Torna a Palazzo Chigi nel giorno dell’Epifania, Matteo Renzi. Lo attendono ore di fuoco e il premier intende attrezzarsi. Messo sotto tiro dopo il caos per il 'salva-Berlusconi', oggi il premier farà il punto con il ministro dell’Economia Padoan. Ma l’incontro non serve tanto a sciogliere i nodi, cosa che il presidente del Consiglio ha già fatto ancora una volta senza consultarsi con nessuno, quanto piuttosto a riannodare i fili intrecciati.

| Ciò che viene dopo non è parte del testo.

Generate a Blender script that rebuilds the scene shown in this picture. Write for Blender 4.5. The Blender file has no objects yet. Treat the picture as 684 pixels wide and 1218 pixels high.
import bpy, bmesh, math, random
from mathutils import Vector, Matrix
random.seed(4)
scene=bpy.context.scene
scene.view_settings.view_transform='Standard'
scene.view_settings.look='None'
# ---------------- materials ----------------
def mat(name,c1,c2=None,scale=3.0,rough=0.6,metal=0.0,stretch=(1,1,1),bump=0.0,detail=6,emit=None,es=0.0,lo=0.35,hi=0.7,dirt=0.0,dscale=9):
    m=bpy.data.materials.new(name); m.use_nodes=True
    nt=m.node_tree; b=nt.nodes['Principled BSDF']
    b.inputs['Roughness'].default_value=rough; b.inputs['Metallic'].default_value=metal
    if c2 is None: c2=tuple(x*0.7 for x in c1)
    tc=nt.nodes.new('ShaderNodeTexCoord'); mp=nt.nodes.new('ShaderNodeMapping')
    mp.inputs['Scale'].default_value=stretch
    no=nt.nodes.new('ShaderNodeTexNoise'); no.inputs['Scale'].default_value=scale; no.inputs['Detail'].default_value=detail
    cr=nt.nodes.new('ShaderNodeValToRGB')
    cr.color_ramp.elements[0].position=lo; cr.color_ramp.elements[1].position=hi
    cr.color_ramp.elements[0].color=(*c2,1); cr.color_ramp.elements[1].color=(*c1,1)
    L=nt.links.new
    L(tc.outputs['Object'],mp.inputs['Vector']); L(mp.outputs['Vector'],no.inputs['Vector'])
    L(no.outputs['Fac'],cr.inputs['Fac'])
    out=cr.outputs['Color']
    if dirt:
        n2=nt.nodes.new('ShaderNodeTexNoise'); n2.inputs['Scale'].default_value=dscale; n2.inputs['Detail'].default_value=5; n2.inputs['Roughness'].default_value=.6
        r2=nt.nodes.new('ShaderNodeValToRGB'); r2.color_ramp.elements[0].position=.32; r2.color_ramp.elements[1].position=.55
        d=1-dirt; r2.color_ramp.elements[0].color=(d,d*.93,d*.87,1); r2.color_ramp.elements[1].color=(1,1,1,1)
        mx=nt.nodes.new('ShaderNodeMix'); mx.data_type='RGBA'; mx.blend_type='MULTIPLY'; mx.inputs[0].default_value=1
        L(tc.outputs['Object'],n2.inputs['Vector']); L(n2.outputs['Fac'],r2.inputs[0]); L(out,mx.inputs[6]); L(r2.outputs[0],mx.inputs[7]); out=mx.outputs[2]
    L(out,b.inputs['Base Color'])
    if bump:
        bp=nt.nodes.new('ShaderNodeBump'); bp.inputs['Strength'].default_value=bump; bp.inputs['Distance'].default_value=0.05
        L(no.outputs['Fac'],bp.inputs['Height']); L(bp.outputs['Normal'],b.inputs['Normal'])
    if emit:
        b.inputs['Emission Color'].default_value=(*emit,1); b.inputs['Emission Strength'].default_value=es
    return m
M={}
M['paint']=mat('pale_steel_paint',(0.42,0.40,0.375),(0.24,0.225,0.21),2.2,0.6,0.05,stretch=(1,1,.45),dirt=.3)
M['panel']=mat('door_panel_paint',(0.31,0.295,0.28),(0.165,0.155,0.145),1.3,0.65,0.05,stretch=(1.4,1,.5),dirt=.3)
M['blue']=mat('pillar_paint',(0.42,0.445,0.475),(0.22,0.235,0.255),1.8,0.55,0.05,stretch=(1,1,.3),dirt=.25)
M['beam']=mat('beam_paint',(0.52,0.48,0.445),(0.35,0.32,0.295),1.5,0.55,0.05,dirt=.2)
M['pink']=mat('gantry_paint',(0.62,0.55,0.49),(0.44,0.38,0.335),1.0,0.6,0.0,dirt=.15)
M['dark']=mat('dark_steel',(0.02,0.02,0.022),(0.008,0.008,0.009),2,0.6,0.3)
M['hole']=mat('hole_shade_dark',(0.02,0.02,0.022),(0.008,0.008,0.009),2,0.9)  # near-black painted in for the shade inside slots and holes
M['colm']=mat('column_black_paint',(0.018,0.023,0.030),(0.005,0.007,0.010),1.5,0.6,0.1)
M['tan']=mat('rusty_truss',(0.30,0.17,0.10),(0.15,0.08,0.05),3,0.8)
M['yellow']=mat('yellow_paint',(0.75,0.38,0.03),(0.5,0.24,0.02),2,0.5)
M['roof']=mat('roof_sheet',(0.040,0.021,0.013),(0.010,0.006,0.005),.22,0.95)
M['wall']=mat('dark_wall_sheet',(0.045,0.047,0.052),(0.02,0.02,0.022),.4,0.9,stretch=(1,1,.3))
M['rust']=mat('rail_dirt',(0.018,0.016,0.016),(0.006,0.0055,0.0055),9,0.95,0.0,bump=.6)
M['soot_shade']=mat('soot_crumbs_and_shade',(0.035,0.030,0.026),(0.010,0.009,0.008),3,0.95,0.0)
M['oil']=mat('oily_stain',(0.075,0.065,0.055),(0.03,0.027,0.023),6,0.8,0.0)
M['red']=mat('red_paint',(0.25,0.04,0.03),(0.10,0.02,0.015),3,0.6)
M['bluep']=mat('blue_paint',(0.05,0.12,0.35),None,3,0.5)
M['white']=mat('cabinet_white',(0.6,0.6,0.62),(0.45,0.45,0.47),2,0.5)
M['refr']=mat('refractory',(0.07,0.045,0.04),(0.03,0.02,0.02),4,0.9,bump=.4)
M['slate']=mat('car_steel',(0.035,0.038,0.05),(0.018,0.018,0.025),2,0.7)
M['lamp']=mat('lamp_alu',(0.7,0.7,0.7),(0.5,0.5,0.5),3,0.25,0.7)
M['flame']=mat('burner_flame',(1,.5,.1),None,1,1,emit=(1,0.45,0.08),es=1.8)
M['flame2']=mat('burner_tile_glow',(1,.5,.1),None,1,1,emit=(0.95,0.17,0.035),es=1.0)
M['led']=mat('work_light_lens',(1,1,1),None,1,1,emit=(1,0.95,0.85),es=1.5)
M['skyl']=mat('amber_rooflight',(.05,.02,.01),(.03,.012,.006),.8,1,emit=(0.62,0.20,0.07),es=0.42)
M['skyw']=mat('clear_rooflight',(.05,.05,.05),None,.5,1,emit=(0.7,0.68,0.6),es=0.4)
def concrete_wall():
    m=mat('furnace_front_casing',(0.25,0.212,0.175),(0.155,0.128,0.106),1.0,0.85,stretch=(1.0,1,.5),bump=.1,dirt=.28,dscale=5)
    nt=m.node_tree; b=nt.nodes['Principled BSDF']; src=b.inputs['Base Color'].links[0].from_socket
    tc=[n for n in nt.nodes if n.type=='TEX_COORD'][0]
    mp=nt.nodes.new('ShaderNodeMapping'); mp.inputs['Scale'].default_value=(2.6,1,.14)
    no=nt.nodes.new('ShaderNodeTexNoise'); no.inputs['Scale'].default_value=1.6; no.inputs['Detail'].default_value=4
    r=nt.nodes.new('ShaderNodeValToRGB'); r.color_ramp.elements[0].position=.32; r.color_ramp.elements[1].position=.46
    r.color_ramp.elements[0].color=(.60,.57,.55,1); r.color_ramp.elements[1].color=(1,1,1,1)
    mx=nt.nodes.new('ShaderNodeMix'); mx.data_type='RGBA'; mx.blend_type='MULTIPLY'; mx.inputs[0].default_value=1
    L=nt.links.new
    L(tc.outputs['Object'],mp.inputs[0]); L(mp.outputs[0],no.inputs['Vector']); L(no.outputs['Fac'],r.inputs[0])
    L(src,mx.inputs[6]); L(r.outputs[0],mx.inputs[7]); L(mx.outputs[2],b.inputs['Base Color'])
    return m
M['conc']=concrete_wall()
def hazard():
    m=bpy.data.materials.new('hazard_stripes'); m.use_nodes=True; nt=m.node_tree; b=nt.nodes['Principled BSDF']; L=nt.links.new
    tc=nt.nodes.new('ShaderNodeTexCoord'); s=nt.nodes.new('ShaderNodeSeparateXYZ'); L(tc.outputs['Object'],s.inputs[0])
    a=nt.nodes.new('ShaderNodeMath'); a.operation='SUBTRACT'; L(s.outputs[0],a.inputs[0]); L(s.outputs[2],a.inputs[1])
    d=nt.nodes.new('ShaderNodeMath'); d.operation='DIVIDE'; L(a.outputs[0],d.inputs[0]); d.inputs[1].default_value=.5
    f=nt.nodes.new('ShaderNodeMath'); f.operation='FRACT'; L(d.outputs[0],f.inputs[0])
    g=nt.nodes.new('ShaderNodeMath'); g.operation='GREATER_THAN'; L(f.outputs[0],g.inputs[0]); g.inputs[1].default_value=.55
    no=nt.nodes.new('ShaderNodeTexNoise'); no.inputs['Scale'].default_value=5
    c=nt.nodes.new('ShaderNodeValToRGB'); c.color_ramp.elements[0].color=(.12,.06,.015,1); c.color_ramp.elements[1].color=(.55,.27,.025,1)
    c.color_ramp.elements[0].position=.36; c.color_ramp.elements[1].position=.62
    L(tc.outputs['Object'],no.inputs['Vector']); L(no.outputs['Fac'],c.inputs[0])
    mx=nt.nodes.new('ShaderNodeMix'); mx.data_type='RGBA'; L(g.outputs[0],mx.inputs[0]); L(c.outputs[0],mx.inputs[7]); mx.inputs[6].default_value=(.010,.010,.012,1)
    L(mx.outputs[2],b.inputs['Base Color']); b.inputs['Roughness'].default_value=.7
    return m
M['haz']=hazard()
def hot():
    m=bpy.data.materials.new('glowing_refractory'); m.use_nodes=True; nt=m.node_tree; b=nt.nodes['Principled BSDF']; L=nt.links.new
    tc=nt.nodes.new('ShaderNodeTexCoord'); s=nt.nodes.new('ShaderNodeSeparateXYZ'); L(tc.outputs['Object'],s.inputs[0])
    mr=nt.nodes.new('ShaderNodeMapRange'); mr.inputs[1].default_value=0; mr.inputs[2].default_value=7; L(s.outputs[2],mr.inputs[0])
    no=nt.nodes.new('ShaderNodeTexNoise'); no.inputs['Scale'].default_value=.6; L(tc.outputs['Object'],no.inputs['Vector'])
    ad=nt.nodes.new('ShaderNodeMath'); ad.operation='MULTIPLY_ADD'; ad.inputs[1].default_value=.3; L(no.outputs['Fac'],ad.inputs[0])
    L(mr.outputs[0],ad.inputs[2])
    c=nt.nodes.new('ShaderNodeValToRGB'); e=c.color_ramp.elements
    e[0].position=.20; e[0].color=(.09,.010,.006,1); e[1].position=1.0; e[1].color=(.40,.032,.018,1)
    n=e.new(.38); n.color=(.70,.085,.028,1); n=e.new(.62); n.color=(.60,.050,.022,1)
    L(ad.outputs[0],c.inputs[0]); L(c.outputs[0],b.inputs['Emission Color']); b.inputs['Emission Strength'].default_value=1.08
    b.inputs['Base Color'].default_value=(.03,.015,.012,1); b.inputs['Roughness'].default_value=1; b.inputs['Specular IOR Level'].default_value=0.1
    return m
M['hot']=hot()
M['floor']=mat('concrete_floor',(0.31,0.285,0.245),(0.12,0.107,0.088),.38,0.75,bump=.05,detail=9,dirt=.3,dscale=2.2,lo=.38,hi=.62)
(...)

L’idea è quella di mantenere il pallino nelle sue mani, fino alla fine delle delicate partite delle riforme e dell’elezione del capo dello Stato. Così il decreto fiscale della discordia slitta al 20 febbraio. Una soluzione che riesce a scontentare un po’ tutti, senza soddisfare nessuno. Il premier, però, è furioso per la polemica di inizio anno. «Se questi pensano di tenermi sotto scacco con la scusa del presidente della Repubblica non mi conoscono. Non ho nessun problema a eliminare la frode dal 3 per cento, ma non mi faccio dettare l’agenda o gli ordini del giorno dalla minoranza del Pd. Non è una norma salva Berlusconi, si può cambiare e io non sono interessato, ma non mi faccio fare la morale da chi in nome dell’antiberlusconismo ha fatto governare Berlusconi per anni», tuona. Poi prende carta e penna virtuali e lo spiega sulla sua 'e-news'. «Per evitare polemiche – sia per il Quirinale, che per le riforme – ho pensato più opportuno togliere di mezzo ogni discussione e inserire anche questo decreto nel pacchetto riforme fiscali del 20 febbraio», scrive. Il capo del governo continua a ritenere fondamentale la riforma e sensata la
ratio del provvedimento di Natale. L’articolo 19 bis del decreto fiscale è «una norma semplice che rispetta il principio di proporzionalità. Si può naturalmente eliminare, circoscrivere, cambiare», scrive. Ma non ha niente a che vedere con l’ex Cavaliere: «Noi cambiamo il fisco per gli italiani, non per Berlusconi. Senza fare sconti a nessuno, nemmeno a Berlusconi, che sconterà la sua pena fino all’ultimo giorno». Insomma, se il ragionamento ci sarà a fine febbraio è perché nell’intenzione di Renzi il rinvio equivale a eliminare un elemento di tensione, nell’attesa di quello che considera «un passaggio storico», vale a dire l’approvazione delle riforme, e in particolare la fine del bicameralismo. «Il Presidente Napolitano ha detto che il bicameralismo paritario è stato il più grande errore dell’Assemblea Costituente. La pensiamo come lui. Da domani (oggi,
ndr) alla Camera, con tempi contingentati per finire entro gennaio la seconda lettura», sintetizza sul web. E dopo un nuovo tributo al capo dello Stato, Renzi elimina ogni traccia di un ipotetico identikit del successore. «Il Presidente della Repubblica. Chi sarà? Cosa farà? Ma sarà politico o tecnico? Uomo o donna? Di maggioranza o di opposizione? Domande legittime che rimbalzano nelle stanze romane. Ormai è il passatempo preferito degli addetti ai lavori. Capisco e non commento». E nelle grandi riforme renziane ci sta ovviamente il suo 'Jobs act', per rimettere in moto l’occupazione. «Fatti i primi decreti delegati affrontiamo il 2015 con le novità della legge di stabilità: chi quest’anno assume a tempo indeterminato non paga contributi per tre anni». C’è poi il riordino della Pa e le «non banali novità » dell’Inps, «all’insegna della trasparenza». In breve, «i bravi saranno premiati» e i «furbetti » diranno addio alle «rendite di posizione».